THE EXERCISE.
Copy out all of the material exactly as presented.

++++++++

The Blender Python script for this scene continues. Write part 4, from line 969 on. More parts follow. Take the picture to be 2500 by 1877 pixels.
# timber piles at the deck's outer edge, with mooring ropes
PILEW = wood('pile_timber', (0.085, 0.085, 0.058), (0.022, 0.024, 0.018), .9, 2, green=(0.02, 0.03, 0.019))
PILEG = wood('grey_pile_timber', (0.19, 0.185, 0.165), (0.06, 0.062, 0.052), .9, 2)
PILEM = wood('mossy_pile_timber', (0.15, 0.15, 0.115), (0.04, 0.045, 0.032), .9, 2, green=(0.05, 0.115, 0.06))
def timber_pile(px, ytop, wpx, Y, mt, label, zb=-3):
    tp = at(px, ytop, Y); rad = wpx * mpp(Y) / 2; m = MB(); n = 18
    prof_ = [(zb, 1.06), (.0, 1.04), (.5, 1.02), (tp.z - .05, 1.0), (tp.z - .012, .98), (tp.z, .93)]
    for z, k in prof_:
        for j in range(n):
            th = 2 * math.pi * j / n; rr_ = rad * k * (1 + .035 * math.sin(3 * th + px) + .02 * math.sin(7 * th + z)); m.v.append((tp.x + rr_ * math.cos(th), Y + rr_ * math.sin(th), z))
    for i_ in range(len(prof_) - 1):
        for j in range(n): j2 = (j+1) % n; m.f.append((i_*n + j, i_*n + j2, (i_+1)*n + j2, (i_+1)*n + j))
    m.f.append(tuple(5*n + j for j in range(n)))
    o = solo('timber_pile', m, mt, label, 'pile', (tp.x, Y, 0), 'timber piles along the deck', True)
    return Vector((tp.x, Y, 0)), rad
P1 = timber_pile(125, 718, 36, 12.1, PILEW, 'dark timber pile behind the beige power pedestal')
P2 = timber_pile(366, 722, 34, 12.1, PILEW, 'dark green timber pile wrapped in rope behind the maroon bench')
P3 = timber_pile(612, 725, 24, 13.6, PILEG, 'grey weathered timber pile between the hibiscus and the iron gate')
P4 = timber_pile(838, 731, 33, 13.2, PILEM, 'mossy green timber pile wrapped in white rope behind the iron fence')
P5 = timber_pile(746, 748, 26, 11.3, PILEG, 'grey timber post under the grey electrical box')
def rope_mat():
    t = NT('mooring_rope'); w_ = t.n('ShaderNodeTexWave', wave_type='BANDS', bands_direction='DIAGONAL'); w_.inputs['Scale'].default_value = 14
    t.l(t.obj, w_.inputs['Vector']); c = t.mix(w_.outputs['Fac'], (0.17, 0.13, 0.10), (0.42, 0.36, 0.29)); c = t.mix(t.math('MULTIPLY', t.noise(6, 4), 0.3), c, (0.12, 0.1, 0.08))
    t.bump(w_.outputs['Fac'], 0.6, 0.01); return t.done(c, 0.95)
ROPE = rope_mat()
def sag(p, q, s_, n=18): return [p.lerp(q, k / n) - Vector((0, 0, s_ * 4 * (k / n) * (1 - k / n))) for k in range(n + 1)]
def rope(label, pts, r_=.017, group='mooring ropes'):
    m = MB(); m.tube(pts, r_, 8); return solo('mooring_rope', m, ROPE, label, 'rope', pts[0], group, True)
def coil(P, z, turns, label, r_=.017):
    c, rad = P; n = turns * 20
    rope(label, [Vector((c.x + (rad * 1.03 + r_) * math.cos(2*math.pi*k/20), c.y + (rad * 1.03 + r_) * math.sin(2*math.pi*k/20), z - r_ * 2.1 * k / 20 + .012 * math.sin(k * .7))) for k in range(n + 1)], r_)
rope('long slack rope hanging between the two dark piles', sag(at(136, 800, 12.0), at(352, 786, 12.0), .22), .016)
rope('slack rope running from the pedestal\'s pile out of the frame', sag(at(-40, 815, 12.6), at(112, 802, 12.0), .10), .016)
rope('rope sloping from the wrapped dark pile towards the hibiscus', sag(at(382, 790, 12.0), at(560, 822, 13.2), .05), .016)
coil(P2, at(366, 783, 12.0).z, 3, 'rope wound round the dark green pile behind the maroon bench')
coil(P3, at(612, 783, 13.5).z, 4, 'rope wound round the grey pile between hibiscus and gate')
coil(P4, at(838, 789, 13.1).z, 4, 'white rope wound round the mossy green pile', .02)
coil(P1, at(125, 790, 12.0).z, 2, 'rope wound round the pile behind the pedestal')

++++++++

RESULT FOR THIS EXERCISE.
The Blender Python script for this scene continues. Write part 4, from line 969 on. More parts follow. Take the picture to be 2500 by 1877 pixels.
# timber piles at the deck's outer edge, with mooring ropes
PILEW = wood('pile_timber', (0.085, 0.085, 0.058), (0.022, 0.024, 0.018), .9, 2, green=(0.02, 0.03, 0.019))
PILEG = wood('grey_pile_timber', (0.19, 0.185, 0.165), (0.06, 0.062, 0.052), .9, 2)
PILEM = wood('mossy_pile_timber', (0.15, 0.15, 0.115), (0.04, 0.045, 0.032), .9, 2, green=(0.05, 0.115, 0.06))
def timber_pile(px, ytop, wpx, Y, mt, label, zb=-3):
    tp = at(px, ytop, Y); rad = wpx * mpp(Y) / 2; m = MB(); n = 18
    prof_ = [(zb, 1.06), (.0, 1.04), (.5, 1.02), (tp.z - .05, 1.0), (tp.z - .012, .98), (tp.z, .93)]
    for z, k in prof_:
        for j in range(n):
            th = 2 * math.pi * j / n; rr_ = rad * k * (1 + .035 * math.sin(3 * th + px) + .02 * math.sin(7 * th + z)); m.v.append((tp.x + rr_ * math.cos(th), Y + rr_ * math.sin(th), z))
    for i_ in range(len(prof_) - 1):
        for j in range(n): j2 = (j+1) % n; m.f.append((i_*n + j, i_*n + j2, (i_+1)*n + j2, (i_+1)*n + j))
    m.f.append(tuple(5*n + j for j in range(n)))
    o = solo('timber_pile', m, mt, label, 'pile', (tp.x, Y, 0), 'timber piles along the deck', True)
    return Vector((tp.x, Y, 0)), rad
P1 = timber_pile(125, 718, 36, 12.1, PILEW, 'dark timber pile behind the beige power pedestal')
P2 = timber_pile(366, 722, 34, 12.1, PILEW, 'dark green timber pile wrapped in rope behind the maroon bench')
P3 = timber_pile(612, 725, 24, 13.6, PILEG, 'grey weathered timber pile between the hibiscus and the iron gate')
P4 = timber_pile(838, 731, 33, 13.2, PILEM, 'mossy green timber pile wrapped in white rope behind the iron fence')
P5 = timber_pile(746, 748, 26, 11.3, PILEG, 'grey timber post under the grey electrical box')
def rope_mat():
    t = NT('mooring_rope'); w_ = t.n('ShaderNodeTexWave', wave_type='BANDS', bands_direction='DIAGONAL'); w_.inputs['Scale'].default_value = 14
    t.l(t.obj, w_.inputs['Vector']); c = t.mix(w_.outputs['Fac'], (0.17, 0.13, 0.10), (0.42, 0.36, 0.29)); c = t.mix(t.math('MULTIPLY', t.noise(6, 4), 0.3), c, (0.12, 0.1, 0.08))
    t.bump(w_.outputs['Fac'], 0.6, 0.01); return t.done(c, 0.95)
ROPE = rope_mat()
def sag(p, q, s_, n=18): return [p.lerp(q, k / n) - Vector((0, 0, s_ * 4 * (k / n) * (1 - k / n))) for k in range(n + 1)]
def rope(label, pts, r_=.017, group='mooring ropes'):
    m = MB(); m.tube(pts, r_, 8); return solo('mooring_rope', m, ROPE, label, 'rope', pts[0], group, True)
def coil(P, z, turns, label, r_=.017):
    c, rad = P; n = turns * 20
    rope(label, [Vector((c.x + (rad * 1.03 + r_) * math.cos(2*math.pi*k/20), c.y + (rad * 1.03 + r_) * math.sin(2*math.pi*k/20), z - r_ * 2.1 * k / 20 + .012 * math.sin(k * .7))) for k in range(n + 1)], r_)
rope('long slack rope hanging between the two dark piles', sag(at(136, 800, 12.0), at(352, 786, 12.0), .22), .016)
rope('slack rope running from the pedestal\'s pile out of the frame', sag(at(-40, 815, 12.6), at(112, 802, 12.0), .10), .016)
rope('rope sloping from the wrapped dark pile towards the hibiscus', sag(at(382, 790, 12.0), at(560, 822, 13.2), .05), .016)
coil(P2, at(366, 783, 12.0).z, 3, 'rope wound round the dark green pile behind the maroon bench')
coil(P3, at(612, 783, 13.5).z, 4, 'rope wound round the grey pile between hibiscus and gate')
coil(P4, at(838, 789, 13.1).z, 4, 'white rope wound round the mossy green pile', .02)
coil(P1, at(125, 790, 12.0).z, 2, 'rope wound round the pile behind the pedestal')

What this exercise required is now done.